Exercise aim> Transcribe the material verbatim in full; the pictures do not belong in the copy.
--- begin Source data ---
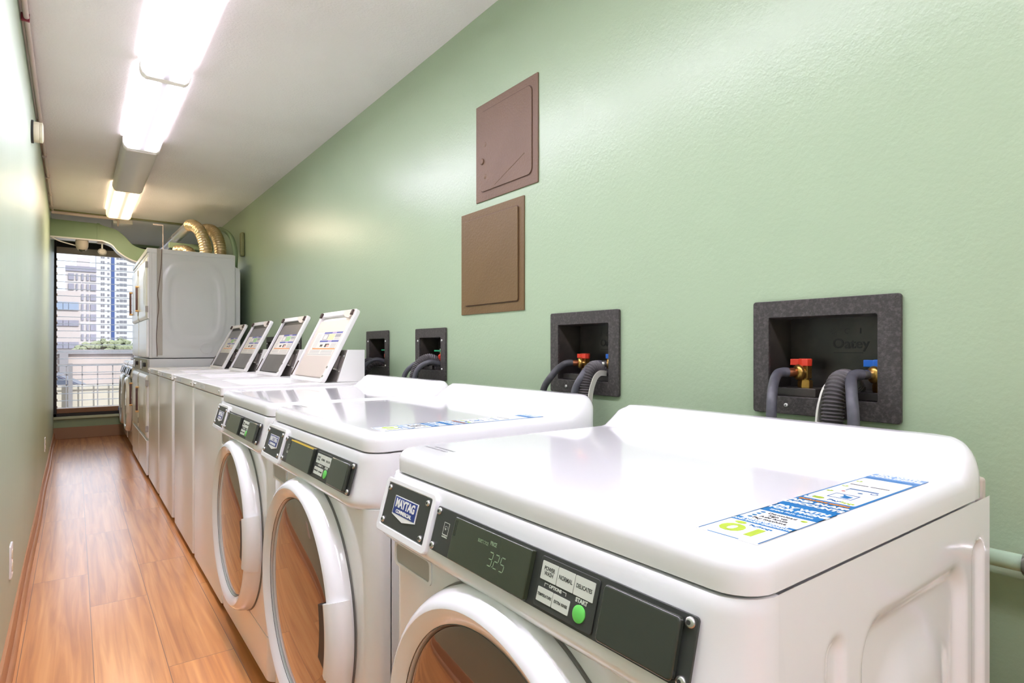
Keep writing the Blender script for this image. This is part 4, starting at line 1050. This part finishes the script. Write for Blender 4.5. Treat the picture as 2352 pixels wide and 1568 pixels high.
# shrubs
def shrub(x, y, r, h, c, label):
    b = MB(); rnd = random.Random(int(x * 100))
    for k in range(130):
        a = rnd.uniform(0, 2 * PI); q = r * math.sqrt(rnd.random()); z = .85 + (h) * rnd.random() * (1 - (q / r) ** 2 * .7); s = rnd.uniform(.14, .30)
        px, py = x + q * math.cos(a), y + .5 * q * math.sin(a)
        vs = []; ico = [(0, 0, 1), (.9, 0, .4), (.28, .85, .4), (-.72, .53, .4), (-.72, -.53, .4), (.28, -.85, .4), (.7, .5, -.5), (-.3, .85, -.5), (-.9, 0, -.5), (-.3, -.85, -.5), (.7, -.5, -.5), (0, 0, -1)]
        fs = [(0, 1, 2), (0, 2, 3), (0, 3, 4), (0, 4, 5), (0, 5, 1), (1, 6, 2), (2, 7, 3), (3, 8, 4), (4, 9, 5), (5, 10, 1), (2, 6, 7), (3, 7, 8), (4, 8, 9), (5, 9, 10), (1, 10, 6), (11, 7, 6), (11, 8, 7), (11, 9, 8), (11, 10, 9), (11, 6, 10)]
        b.add([(px + a_ * s * rnd.uniform(.7, 1.2), py + b_ * s, z + c_ * s * .7) for a_, b_, c_ in ico], fs)
    b.box(x - .1, x + .1, y - .1, y + .1, G, 1.2)
    tag(b.build('shrub', mat(label[:20], c, .9, noise=((84, 92, 70), 2, .7)), angle=10), label, 'shrub', 'shrubs along the street')
shrub(1.9, 41, 1.9, .75, (118, 124, 98), 'olive shrub in front of the far building, left one')
shrub(6.2, 42, 1.7, .7, (132, 122, 98), 'brownish shrub to the right of the olive one')
# buildings (far)
M['tw'] = om('tower_white', (208, 208, 212)); M['tb'] = om('tower_blue', (70, 92, 146), .5); M['twin'] = om('tower_window', (128, 128, 136), .4)
def at(u, y):      # world x for a picture column at distance y
    k = (u - 1176) / F_PX; s_, c_ = math.sin(YAW), math.cos(YAW)
    return y * (s_ + k * c_) / (c_ - k * s_)
YT = 400.0
def zt(v, u, y):
    x = at(u, y); d = x * math.sin(YAW) + y * math.cos(YAW); return CAM_H + (799 - v) * d / F_PX
t = thing('tower_block', (at(262, YT), YT, G), 'tall white apartment tower with a vertical blue stripe', 'building')
cx = at(262, YT); x0, x1 = at(221, YT) - cx, at(330, YT) - cx; H = zt(540, 250, YT) - G
MB().box(x0, x1, 0, 18, 0, H).build('facade', 'tw', t, smooth=False)
MB().box(at(255.5, YT) - cx, at(263, YT) - cx, -.4, 0, 0, H).build('blue_stripe', 'tb', t, smooth=False)
proto = None; nrow = 24
for r_ in range(nrow):
    z = 18 + r_ * 3.0 - 14
    for u, ww in ((236, 1.7), (249, .9), (270.5, 1.1), (283, 3.4)):
        x = at(u, YT) - cx
        if u in (236, 283):
            o = MB(); o.box(x - ww / 2, x - .12, -.15, .02, z, z + 1.5); o.box(x + .12, x + ww / 2, -.15, .02, z, z + 1.5)
        else: o = MB(); o.box(x - ww / 2, x + ww / 2, -.15, .02, z, z + 1.1)
        o.build('window', 'twin', t, smooth=False)
YM = 200.0
M['mb'] = om('mid_building', (204, 198, 198)); M['mg'] = om('mid_grey', (150, 150, 166)); M['mgl'] = om('mid_glass', (150, 166, 190), .2)
t = thing('apartment_building', (at(200, YM), YM, G), 'pale apartment block with grey balcony columns left of the tower', 'building'); cx = at(200, YM)
H = zt(624, 200, YM) - G
MB().box(at(150, YM) - cx, at(221.5, YM) - cx, 0, 14, 0, H).build('facade', 'mb', t, smooth=False)
MB().box(at(150, YM) - cx, at(221.5, YM) - cx, -.3, 14, H, H + 1.4).build('roof_parapet', 'mg', t, smooth=False)
MB().box(at(176, YM) - cx, at(207, YM) - cx, 2, 10, H + 1.4, H + 4.0).build('roof_house', 'mb', t, smooth=False)
for k in range(11):
    z = H - 2.4 - k * 2.75
    if z < 1: break
    for ua, ub in ((157, 170), (175, 179), (187, 192), (199, 204), (208, 221)):
        a, c = at(ua, YM) - cx, at(ub, YM) - cx; MB().box(a, c, -.3, .02, z, z + 1.7).build('balcony', 'mg', t, smooth=False)
YL = 90.0
t = thing('low_building', (at(150, YL), YL, G), 'beige low-rise building with a band of blue windows', 'building'); cx = at(150, YL)
M['lb'] = om('low_beige', (200, 190, 188)); H = zt(668, 150, YL) - G
MB().box(at(60, YL) - cx, at(184, YL) - cx, 0, 10, 0, H).build('facade', 'lb', t, smooth=False)
for va, vb, m_ in ((693, 712, 'mgl'), (735, 748, 'mg'), (785, 800, 'mg')):
    for ua, ub in ((130, 144), (145, 157), (158, 181)):
        MB().box(at(ua, YL) - cx, at(ub, YL) - cx, -.15, .02, zt(vb, 150, YL) - G, zt(va, 150, YL) - G).build('window', m_, t, smooth=False)
# distant hills
b = MB(); b.grid(lambda u, v: (-300 + 900 * u, 700 + 120 * v, G + (60 + 34 * math.sin(u * 9) + 12 * math.sin(u * 31)) * math.sin(v * PI)), 60, 8); struct(b.build('hills', om('hazy_hills', (190, 200, 216))))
--- end Source data ---
Full answer>
Keep writing the Blender script for this image. This is part 4, starting at line 1050. This part finishes the script. Write for Blender 4.5. Treat the picture as 2352 pixels wide and 1568 pixels high.
# shrubs
def shrub(x, y, r, h, c, label):
    b = MB(); rnd = random.Random(int(x * 100))
    for k in range(130):
        a = rnd.uniform(0, 2 * PI); q = r * math.sqrt(rnd.random()); z = .85 + (h) * rnd.random() * (1 - (q / r) ** 2 * .7); s = rnd.uniform(.14, .30)
        px, py = x + q * math.cos(a), y + .5 * q * math.sin(a)
        vs = []; ico = [(0, 0, 1), (.9, 0, .4), (.28, .85, .4), (-.72, .53, .4), (-.72, -.53, .4), (.28, -.85, .4), (.7, .5, -.5), (-.3, .85, -.5), (-.9, 0, -.5), (-.3, -.85, -.5), (.7, -.5, -.5), (0, 0, -1)]
        fs = [(0, 1, 2), (0, 2, 3), (0, 3, 4), (0, 4, 5), (0, 5, 1), (1, 6, 2), (2, 7, 3), (3, 8, 4), (4, 9, 5), (5, 10, 1), (2, 6, 7), (3, 7, 8), (4, 8, 9), (5, 9, 10), (1, 10, 6), (11, 7, 6), (11, 8, 7), (11, 9, 8), (11, 10, 9), (11, 6, 10)]
        b.add([(px + a_ * s * rnd.uniform(.7, 1.2), py + b_ * s, z + c_ * s * .7) for a_, b_, c_ in ico], fs)
    b.box(x - .1, x + .1, y - .1, y + .1, G, 1.2)
    tag(b.build('shrub', mat(label[:20], c, .9, noise=((84, 92, 70), 2, .7)), angle=10), label, 'shrub', 'shrubs along the street')
shrub(1.9, 41, 1.9, .75, (118, 124, 98), 'olive shrub in front of the far building, left one')
shrub(6.2, 42, 1.7, .7, (132, 122, 98), 'brownish shrub to the right of the olive one')
# buildings (far)
M['tw'] = om('tower_white', (208, 208, 212)); M['tb'] = om('tower_blue', (70, 92, 146), .5); M['twin'] = om('tower_window', (128, 128, 136), .4)
def at(u, y):      # world x for a picture column at distance y
    k = (u - 1176) / F_PX; s_, c_ = math.sin(YAW), math.cos(YAW)
    return y * (s_ + k * c_) / (c_ - k * s_)
YT = 400.0
def zt(v, u, y):
    x = at(u, y); d = x * math.sin(YAW) + y * math.cos(YAW); return CAM_H + (799 - v) * d / F_PX
t = thing('tower_block', (at(262, YT), YT, G), 'tall white apartment tower with a vertical blue stripe', 'building')
cx = at(262, YT); x0, x1 = at(221, YT) - cx, at(330, YT) - cx; H = zt(540, 250, YT) - G
MB().box(x0, x1, 0, 18, 0, H).build('facade', 'tw', t, smooth=False)
MB().box(at(255.5, YT) - cx, at(263, YT) - cx, -.4, 0, 0, H).build('blue_stripe', 'tb', t, smooth=False)
proto = None; nrow = 24
for r_ in range(nrow):
    z = 18 + r_ * 3.0 - 14
    for u, ww in ((236, 1.7), (249, .9), (270.5, 1.1), (283, 3.4)):
        x = at(u, YT) - cx
        if u in (236, 283):
            o = MB(); o.box(x - ww / 2, x - .12, -.15, .02, z, z + 1.5); o.box(x + .12, x + ww / 2, -.15, .02, z, z + 1.5)
        else: o = MB(); o.box(x - ww / 2, x + ww / 2, -.15, .02, z, z + 1.1)
        o.build('window', 'twin', t, smooth=False)
YM = 200.0
M['mb'] = om('mid_building', (204, 198, 198)); M['mg'] = om('mid_grey', (150, 150, 166)); M['mgl'] = om('mid_glass', (150, 166, 190), .2)
t = thing('apartment_building', (at(200, YM), YM, G), 'pale apartment block with grey balcony columns left of the tower', 'building'); cx = at(200, YM)
H = zt(624, 200, YM) - G
MB().box(at(150, YM) - cx, at(221.5, YM) - cx, 0, 14, 0, H).build('facade', 'mb', t, smooth=False)
MB().box(at(150, YM) - cx, at(221.5, YM) - cx, -.3, 14, H, H + 1.4).build('roof_parapet', 'mg', t, smooth=False)
MB().box(at(176, YM) - cx, at(207, YM) - cx, 2, 10, H + 1.4, H + 4.0).build('roof_house', 'mb', t, smooth=False)
for k in range(11):
    z = H - 2.4 - k * 2.75
    if z < 1: break
    for ua, ub in ((157, 170), (175, 179), (187, 192), (199, 204), (208, 221)):
        a, c = at(ua, YM) - cx, at(ub, YM) - cx; MB().box(a, c, -.3, .02, z, z + 1.7).build('balcony', 'mg', t, smooth=False)
YL = 90.0
t = thing('low_building', (at(150, YL), YL, G), 'beige low-rise building with a band of blue windows', 'building'); cx = at(150, YL)
M['lb'] = om('low_beige', (200, 190, 188)); H = zt(668, 150, YL) - G
MB().box(at(60, YL) - cx, at(184, YL) - cx, 0, 10, 0, H).build('facade', 'lb', t, smooth=False)
for va, vb, m_ in ((693, 712, 'mgl'), (735, 748, 'mg'), (785, 800, 'mg')):
    for ua, ub in ((130, 144), (145, 157), (158, 181)):
        MB().box(at(ua, YL) - cx, at(ub, YL) - cx, -.15, .02, zt(vb, 150, YL) - G, zt(va, 150, YL) - G).build('window', m_, t, smooth=False)
# distant hills
b = MB(); b.grid(lambda u, v: (-300 + 900 * u, 700 + 120 * v, G + (60 + 34 * math.sin(u * 9) + 12 * math.sin(u * 31)) * math.sin(v * PI)), 60, 8); struct(b.build('hills', om('hazy_hills', (190, 200, 216))))